Y el contexto de cada época nos dice mucho acerca de nosotros mismos: podemos comparar lo que sabemos de nuestro tiempo con lo que ya está documentado para este o aquel momento de la historia. Comparar, contrastar. Lo pasado sólo subsiste en restos materiales o restos inmateriales: desde una vasija milenaria que el arqueólogo completa tentativamente, hasta unas concepciones o fantasías que sobreviven enteras, a cachos o en estado ruinoso. Todas estas ideas, archisabidas, me vienen a la cabeza al pensar en Karl Marx. Ahora diré por qué.
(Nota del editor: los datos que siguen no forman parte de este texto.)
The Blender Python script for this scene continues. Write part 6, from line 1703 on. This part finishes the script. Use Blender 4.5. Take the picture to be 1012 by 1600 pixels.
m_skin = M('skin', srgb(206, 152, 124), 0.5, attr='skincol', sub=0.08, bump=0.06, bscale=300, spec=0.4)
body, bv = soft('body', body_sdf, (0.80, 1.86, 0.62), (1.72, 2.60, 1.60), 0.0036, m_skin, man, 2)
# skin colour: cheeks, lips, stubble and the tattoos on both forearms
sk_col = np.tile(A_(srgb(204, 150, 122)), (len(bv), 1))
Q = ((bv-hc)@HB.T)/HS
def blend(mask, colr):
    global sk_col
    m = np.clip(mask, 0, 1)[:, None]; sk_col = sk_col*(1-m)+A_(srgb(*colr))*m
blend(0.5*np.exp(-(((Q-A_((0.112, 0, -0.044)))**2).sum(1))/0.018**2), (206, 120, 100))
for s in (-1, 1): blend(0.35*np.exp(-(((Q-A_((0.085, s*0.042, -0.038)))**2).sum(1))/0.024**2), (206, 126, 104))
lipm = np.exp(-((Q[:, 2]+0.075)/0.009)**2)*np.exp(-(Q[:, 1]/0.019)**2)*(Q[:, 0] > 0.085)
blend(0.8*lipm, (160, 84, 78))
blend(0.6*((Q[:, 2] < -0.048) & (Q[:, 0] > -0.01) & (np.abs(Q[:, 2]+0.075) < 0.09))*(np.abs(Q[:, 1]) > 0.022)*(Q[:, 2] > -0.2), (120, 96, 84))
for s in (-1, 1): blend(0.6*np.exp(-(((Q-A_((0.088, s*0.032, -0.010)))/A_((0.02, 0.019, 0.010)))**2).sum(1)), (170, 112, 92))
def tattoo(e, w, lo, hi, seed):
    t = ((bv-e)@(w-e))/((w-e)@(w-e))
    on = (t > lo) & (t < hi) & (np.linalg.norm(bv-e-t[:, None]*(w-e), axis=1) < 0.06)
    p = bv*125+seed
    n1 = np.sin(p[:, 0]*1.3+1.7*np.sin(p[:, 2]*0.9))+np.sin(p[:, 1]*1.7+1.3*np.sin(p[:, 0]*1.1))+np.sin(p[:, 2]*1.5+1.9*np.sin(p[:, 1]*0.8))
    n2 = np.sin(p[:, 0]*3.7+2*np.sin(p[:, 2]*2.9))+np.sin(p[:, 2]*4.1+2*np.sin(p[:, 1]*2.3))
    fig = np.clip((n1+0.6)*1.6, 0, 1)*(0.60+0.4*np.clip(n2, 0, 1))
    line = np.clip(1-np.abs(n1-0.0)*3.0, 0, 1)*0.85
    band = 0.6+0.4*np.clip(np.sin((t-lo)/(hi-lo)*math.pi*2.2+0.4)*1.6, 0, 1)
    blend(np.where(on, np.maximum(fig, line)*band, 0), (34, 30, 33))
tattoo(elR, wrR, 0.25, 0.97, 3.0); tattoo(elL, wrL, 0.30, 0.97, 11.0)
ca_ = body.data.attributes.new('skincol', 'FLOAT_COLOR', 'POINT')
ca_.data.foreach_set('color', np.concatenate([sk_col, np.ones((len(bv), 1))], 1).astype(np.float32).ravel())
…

Debemos preguntarnos una y otra vez sobre las condiciones y el contexto de ciertos pensadores originales, osados, esos autores que tan influyentes han sido y que tanto nos han interesado o interesan: individuos que se alejan del común gracias a una gran perspicacia o inteligencia, a un empeño incluso loco por analizar las cosas.
Esos pensadores son propiamente creadores en el sentido más preciso de la palabra: llevan a cabo una tarea diferente a la de muchos y, por ello, son malinterpretados o rechazados. Eso pensaba de sí mismo Friedrich Nietzsche, por ejemplo. Podía ser capaz de sacrificarlo toda su energía a la tarea que se proponía, determinación admirable y preocupante.
Es admirable porque ese tipo de pensador se sabe dueño de su genialidad; es preocupante, sin embargo, porque no repara en sacrificios, que suele imponerse a sí mismo, pero también a las personas más cercanas. Reflexionaba sobre estas cosas, sobre los grandes creadores, y de chiripa siempre llego a Karl Marx.
Precedida de todas las recomendaciones, críticas y elogios llega la biografía que Jonathan Sperber dedica a Karl Marx para Galaxia Gutenberg. Está recién editada y su lectura me depara un placer intelectual que no me puedo callar. Aunque la traducción tiene algún defecto subsanable (ciertos giros empleados en español), lo cierto es que la obra compensa cualquier pero o reproche. Ya la había anunciado muchos meses atrás Anaclet Pons en su blog Clionauta, que en estas materias siempre va dos o tres pasos por delante de los demás. Así de avispado es mi amigo. Y de generoso, que reparte su saber e informaciones a manos llenas.
Sperber analiza a Marx en su contexto sin dar nada por supuesto procurando no llevarlo al siglo XX: este libro no es una historia del marxismo, sino una biografía de Marx como individuo del siglo XIX. ¿Qué significa nacer judío en Tréveris, Renania, en 1818? ¿Qué significa morir en 1883, como revolucionario, como estudios entregado fanáticamente a sus obras y a sus conspiraciones? ¿Qué significa fallecer en la cúspide de la celebridad política e intelectual, en lo más alto de las simpatías y antipatías?
La intención de Sperber no es convertir a Marx en nuestro contemporáneo (cosa que se le ha reprochado), sino en lo que realmente es: un antepasado del Ochocientos que le tocó vivir en un mundo completamente distinto al nuestro, un mundo que se transformaba provocando gran incertidumbre. ¿Acaso el biógrafo manda a Marx al pasado para desactivarlo?
De momento no puedo contestar. La obra de Sperber está escrita con genio, con habilidad narrativa, con ánimo exhaustivo. El autor interpreta y explica casi siempre de manera convincente. Tiene cientos de páginas. No he querido mirar el número exacto: así, la dicha se prolongará más.